Dapat dilihat dari kedua tokoh dalam film “The Perks of Being a Wallflower” dan film “27 Steps of May” yang membatasi diri mereka dengan kegiatan di luar atau melibatkan banyak orang. Ini dapat dikatakan sebagai bagian dari “Ego” mereka.
Charlie yang menghabiskan waktunya di rumah rehabilitasi gangguan kejiwaan menganggap bahwa ia tidak layak untuk berteman dengan siapapun. Ia hanya berbicara dengan keluarga intinya selama musim panas dan juga menulis buku harian.
Kambuhnya Gangguan PTSD
Selama berjalannya waktu, kedua tokoh dalam film diceritakan mengalami rangsangan yang membuat gangguan PTSD mereka kambuh. Ini dapat masuk dalam kategori “Id”, di mana jiwa mereka mencari cara dalam bertahan hidup.
Charlie yang masih terbayang akan masa lalunya, ia akan merasa gugup dan gemetar seluruh tubuh. Selain itu, ia juga mulai berpikiran ke arah suicidal karena terbayang akan kejadian di masa lalu.
Bebas dari PTSD
Bagian terakhir berbicara mengenai “Superego” atau bagaimana menentukan hal yang baik dan buruk. Hal ini bisa dilihat dari akhir film yang bahagia untuk masing-masing tokoh.
Tokoh Charlie yang sempat masuk ke rumah sakit jiwa lagi namun sudah dinilai sembuh oleh Dokter yang selama ini menanganinya. Juga Charlie yang sudah bisa membuka dirinya kepada orang lain selain keluarga, yaitu teman-teman geng “Wallflower”.

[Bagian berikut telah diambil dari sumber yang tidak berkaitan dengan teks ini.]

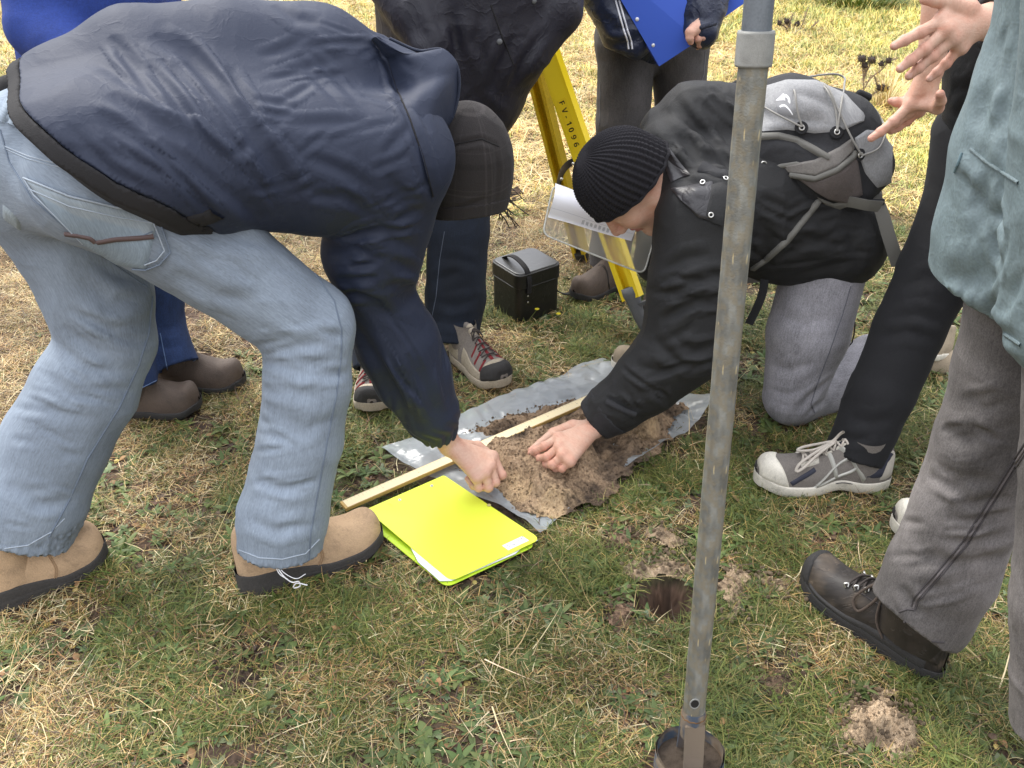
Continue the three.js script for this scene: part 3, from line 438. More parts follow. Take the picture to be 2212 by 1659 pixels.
// ------------------------------------------------------------------ plastic sheet, ruler, folder
{
  const c = [[826, 974], [1302, 770], [1548, 888], [1166, 1152]].map(q => G(...q, 0.012));
  const q = (u, v) => { const a = c[0].clone().lerp(c[1], u), b = c[3].clone().lerp(c[2], u), p = a.lerp(b, v); const e = Math.min(u, 1 - u, v, 1 - v); p.x += 0.012 * noise(u * 5, v * 4, 2); p.z += 0.012 * noise(u * 6, v * 5, 7);
    p.y = 0.008 + 0.006 * fbm(p.x * 14, p.z * 14, 6, 3) + 0.010 * Math.abs(noise(p.x * 9 + p.z * 18, p.z * 6, 3)) + 0.008 * Math.abs(noise(p.x * 22 - p.z * 14, p.z * 16, 9)) + (e < 0.07 ? (0.07 - e) * 0.12 * Math.max(0, noise(u * 9, v * 9, 5) + 0.4) : 0) + 0.035 * sstep(0.88, 1, u) * sstep(0.72, 1, v); return p; };
  const t = thing('plastic_sheet', 'wrinkled clear grey plastic sheet on the grass holding the soil', 'plastic sheet', G(1180, 960));
  part(t, 'film', grid(150, 90, q), M.film);
  // wooden ruler with printed graduations
  const a = G(741, 1096, 0.026), b = G(1316, 843, 0.03), dir = b.clone().sub(a), L = dir.length(), tm = canvasTex(2048, 64, (g, w, h) => { g.fillStyle = '#fff'; g.fillRect(0, 0, w, h); g.strokeStyle = '#4a3a24'; for (let i = 0; i <= L * 1000; i += 2) { const x = i / (L * 1000) * w; g.lineWidth = i % 10 ? 0.5 : 1.1; g.globalAlpha = 0.55; g.beginPath(); g.moveTo(x, 0); g.lineTo(x, i % 50 === 0 ? 26 : i % 10 === 0 ? 18 : 10); g.stroke(); } g.globalAlpha = 0.7; g.fillStyle = '#3c2e1c'; g.font = '11px sans-serif'; for (let i = 1; i < L * 10; i++) g.fillText(String(i * 10), i / (L * 10) * w - 6, 38); });
  const th = 0.009, w = 0.03, st = 60, g = new RoundedBoxGeometry(L, th, w, 2, 0.001);
  const r = thing('ruler', 'long wooden measuring stick lying across the plastic sheet', 'ruler', a.clone().lerp(b, 0.5)); r.rotation.y = -Math.atan2(dir.z, dir.x);
  const m = new THREE.Mesh(g, M.wood); m.name = 'stick'; m.castShadow = m.receiveShadow = true; r.add(m);
  const f = new THREE.Mesh(new THREE.PlaneGeometry(L * 0.985, w * 0.9), mat([0.86, 0.72, 0.45], { map: tm, roughness: 0.65 })); f.rotation.x = -Math.PI / 2; f.position.y = th / 2 + 0.0006; f.name = 'scale_print'; f.receiveShadow = true; r.add(f);
}
{ // lime green folder: two covers, papers between
  const cs = [[959, 1026], [1168, 1164], [975, 1255], [790, 1100]].map((q, i) => G(...q, [0.026, 0.024, 0.022, 0.034][i]));
  const t = thing('folder', 'bright lime green document folder lying on the grass', 'folder', cs[0].clone().lerp(cs[2], 0.5));
  const quad = (dy, sh, rad = 0.02) => { // rounded sheet between the corners
    const k = cs.map((p, i) => p.clone().add(V(0, dy[i], 0)).add(sh || V(0, 0, 0))); const out = [];
    for (let i = 0; i < 4; i++) { const p = k[i], a = k[(i + 3) % 4], b = k[(i + 1) % 4], r = i === 2 || i === 1 ? rad : 0.006; const p0 = p.clone().add(a.clone().sub(p).setLength(r)), p1 = p.clone().add(b.clone().sub(p).setLength(r)); for (let s = 0; s <= 5; s++) { const u = s / 5; out.push(p0.clone().multiplyScalar((1 - u) ** 2).addScaledVector(p, 2 * u * (1 - u)).addScaledVector(p1, u * u)); } }
    return out;
  };
  const slab = (loop, th) => { const n = loop.length, ctr = loop.reduce((a, p) => a.add(p), V(0, 0, 0)).divideScalar(n), P = [], I = []; const ring = (dy, k) => loop.forEach(p => { const q = ctr.clone().lerp(p, k); P.push(q.x, q.y + dy, q.z); }); const b = 0.0006;
    ring(0, 0.995); ring(-b, 1); ring(-th + b, 1); ring(-th, 0.995); const top = P.length / 3; P.push(ctr.x, ctr.y, ctr.z, ctr.x, ctr.y - th, ctr.z);
    for (let i = 0; i < n; i++) { const j = (i + 1) % n; I.push(top, j, i); for (let r = 0; r < 3; r++) { const a = r * n; I.push(a + i, a + j, a + n + j, a + i, a + n + j, a + n + i); } I.push(top + 1, 3 * n + i, 3 * n + j); }
    let g = new THREE.BufferGeometry(); g.setAttribute('position', new THREE.Float32BufferAttribute(P, 3)); g.setIndex(I); g = g.toNonIndexed(); g.computeVertexNormals(); return g; };
  part(t, 'top_cover', slab(quad([0, 0, 0, 0]), 0.0025), M.lime);
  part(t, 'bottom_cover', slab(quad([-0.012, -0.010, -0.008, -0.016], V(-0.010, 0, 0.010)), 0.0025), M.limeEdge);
  { // spine along the far edge
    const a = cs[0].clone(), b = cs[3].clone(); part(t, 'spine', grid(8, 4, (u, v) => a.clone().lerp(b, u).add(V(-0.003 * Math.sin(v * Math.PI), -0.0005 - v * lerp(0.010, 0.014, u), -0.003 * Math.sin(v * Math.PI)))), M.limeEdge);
  }
  { const pp = cs.map((p, i) => p.clone().lerp(cs[0].clone().lerp(cs[2], 0.5), 0.03).add(V(0, [-0.004, -0.004, -0.003, -0.004][i], 0))), outp = pp[2].clone().lerp(pp[3], 0.06).add(V(-0.012, 0, 0.014)), outq = pp[2].clone().lerp(pp[3], 0.30).add(V(-0.014, 0, 0.010));
    part(t, 'papers', slab([pp[0], pp[1], pp[1].clone().lerp(pp[2], 0.2), pp[1].clone().lerp(pp[2], 0.3).add(V(0.006, 0, 0.006)), pp[2], outp, outq, pp[2].clone().lerp(pp[3], 0.48), pp[3]], 0.003), M.paper); }
  const on = (u, v, dy) => cs[3].clone().lerp(cs[0], u).lerp(cs[2].clone().lerp(cs[1], u), v).add(V(0, dy, 0));
  for (const [u, v] of [[0.36, 0.06], [0.77, 0.06]]) { const p = on(u, v, 0.0012), g = new THREE.CylinderGeometry(0.0032, 0.0036, 0.0018, 16); g.translate(p.x, p.y, p.z); const rv = part(t, 'rivet', g, M.whiteMetal); const g2 = new THREE.TorusGeometry(0.0014, 0.0007, 6, 14, 4.2); g2.rotateX(Math.PI / 2); g2.translate(p.x, p.y + 0.001, p.z); part(rv, 'rivet_curl', g2, M.dark); }
  const lb = canvasTex(256, 128, (g, w, h) => { g.fillStyle = '#f4f4f2'; g.fillRect(0, 0, w, h); g.strokeStyle = '#4a4a4e'; g.lineWidth = 5; const s = (...p) => { g.beginPath(); g.moveTo(p[0], p[1]); for (let i = 2; i < p.length; i += 2) g.lineTo(p[i], p[i + 1]); g.stroke(); }; s(40, 30, 52, 92); s(84, 28, 98, 92); s(104, 62, 110, 96); s(138, 62, 146, 62); s(160, 76, 164, 80); s(176, 40, 178, 60); s(186, 40, 206, 74); s(214, 28, 224, 60); });
  t.add((() => { const u0 = 0.62, u1 = 0.9, g = grid(6, 6, (u, v) => on(lerp(0.66, 0.90, u), lerp(0.97, 0.905, v), 0.0008)); g.attributes.uv.array.forEach((_, i) => { const k = Math.floor(i / 2); g.attributes.uv.array[i] = i % 2 ? Math.floor(k / 7) / 6 : (k % 7) / 6; }); g.translate(-t.position.x, -t.position.y, -t.position.z); const m = new THREE.Mesh(g, mat([1, 1, 1], { map: lb, roughness: 0.6 })); m.name = 'sticker'; m.receiveShadow = true; return m; })());
  { const p = on(0.985, 0.5, 0.003), g = new THREE.IcosahedronGeometry(0.0042, 2); g.scale(1.2, 0.6, 1); g.translate(p.x, p.y, p.z); part(t, 'dirt_spot', g, mat([0.5, 0.42, 0.18])); }
}
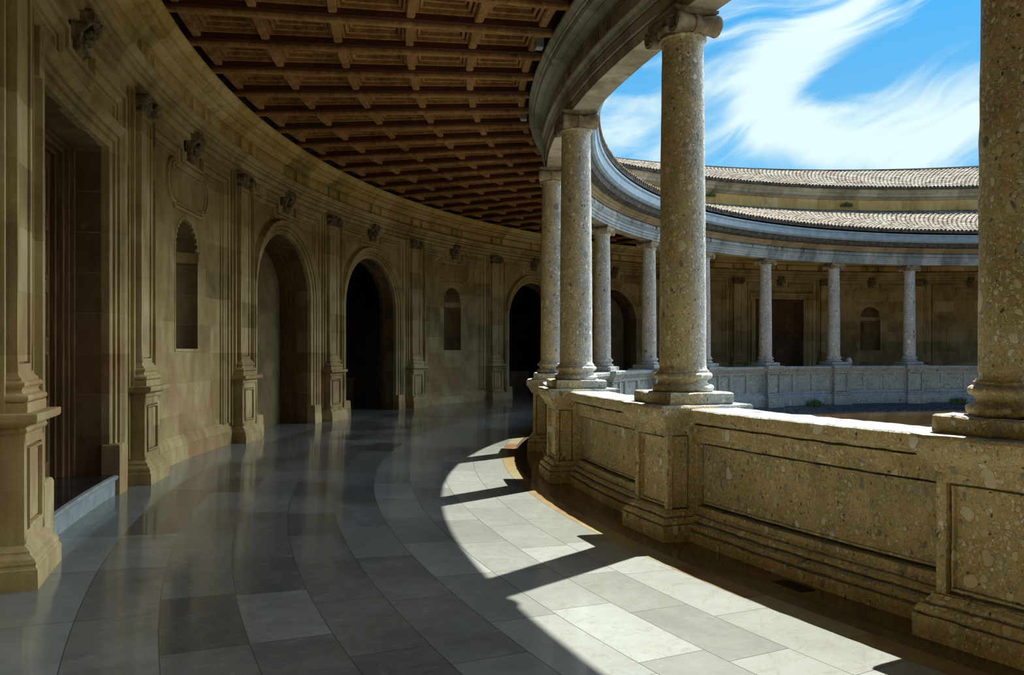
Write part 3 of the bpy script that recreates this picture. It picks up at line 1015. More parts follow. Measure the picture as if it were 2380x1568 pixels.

Akhir bahagia juga ada di pihak May, ia pelan-pelan mulai merasakan perubahan yang lebih baik. Dibantu oleh pesulap yang ada di ruangan lain dan hanya bisa dilihat dari lubang di tembok kamar May. Setelah 8 tahun, May akhirnya bisa keluar dan berjalan-jalan keluar rumah dengan senyum tinggal di wajahnya.